Een gespecialiseerde kwaliteitsborger is beter in staat een voetbalstadion te beoordelen dan een gemeentelijke toetser die een dergelijk bouwplan één keer in zijn leven op zijn bureau krijgt. Vreemd dat Ankersmit de Wet kwaliteitsborging voor het bouwen niet noemt in relatie tot de instorting van het dak. Overigens biedt de Wet kwaliteitsborging voor het bouwen vooralsnog geen oplossing. De reden is dat de Wet kwaliteitsborging voor het bouwen vanaf 1 januari 2021 vooralsnog alleen geldt voor eenvoudige bouwwerken zoals woningen (gevolgklasse 1). Na drie jaar vindt een evaluatie plaats. Dan wordt gekeken wanneer het nieuwe stelsel geldt voor gevolgklasse 2 (o.a. scholen, woontorens en kantoren) en gevolgklasse 3 (voetbalstadions). De meerwaarde van het nieuwe stelsel geldt met name bij gevolgklasse 2 en vooral gevolgklasse 3, waarbij specialistische kennis voor de controle wenselijk is. Omdat niet zeker is dat gedeeltelijke privatisering van het gemeentelijke bouw- en woningtoezicht daadwerkelijk leidt tot een hogere bouwkwaliteit wordt echter begonnen met bouwwerken met de minste risico’s voor personen: gevolgklasse 1. Het heeft veel te lang geduurd voordat er duidelijkheid kwam over de Wet kwaliteitsborging voor het bouwen. Mede door weerstand van diezelfde Vereniging Bouw- en Woningtoezicht Nederland. Daardoor kan de Wet kwaliteitsborging voor het bouwen de komende jaren niet de oplossing zijn voor veiligheidsproblemen.

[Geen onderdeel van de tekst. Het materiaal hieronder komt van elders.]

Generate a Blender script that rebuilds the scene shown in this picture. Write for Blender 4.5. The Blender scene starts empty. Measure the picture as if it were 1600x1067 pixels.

Verzwaarde waarschuwingsplicht

Voor aannemingsovereenkomsten die zijn gesloten na inwerkingtreding van de Wet kwaliteitsborging voor het bouwen geldt een verzwaarde waarschuwingsplicht voor de aannemer. De aannemer moet “schriftelijk en ondubbelzinnig” de opdrachtgever waarschuwen voor gebreken in de constructie. Voor een voetbalstadion zal deze verzwaarde waarschuwingsplicht weinig opleveren als in de overeenkomst van de waarschuwingsplicht wordt afgeweken. Het is namelijk toegestaan daarvan ten nadele van de opdrachtgever af te wijken als de opdrachtgever geen natuurlijk persoon is (met een privé-opdracht). Wel zou – in lijn met het voorstel van Ankersmit – kunnen worden gesteld dat de aannemer tijdens de aanbesteding de opdrachtgever al uitdrukkelijk moet waarschuwen als in de aanstaande overeenkomst niet van de verzwaarde waarschuwingsplicht is afgeweken. Dan wordt de waarschuwingsplicht na het sluiten van de overeenkomst doorgetrokken naar de precontractuele fase: de aanbesteding.

Voor nu meer aandacht voor constructieve veiligheid

Het komt nu regelmatig voor dat opdrachtgever strengere eisen aan duurzaamheid voorschrijft dan uit het Bouwbesluit 2012 volgen. Voor constructieve veiligheid is het Bouwbesluit 2012 en de onderliggende NEN-(EN-)normen bij de aanbesteding echter het uitgangspunt. De vraag is of bij risicovolle bouwwerken zoals voetbalstadions de opdrachtgever de minimale eisen voor constructieve veiligheid uit het Bouwbesluit 2012 wel als uitgangspunt moet nemen voor zijn aanbesteding. Alleen op basis van vrijwilligheid kan de opdrachtgever afwijken. De opdrachtgever zal dan wel bereid moeten zijn die hogere kosten te dragen.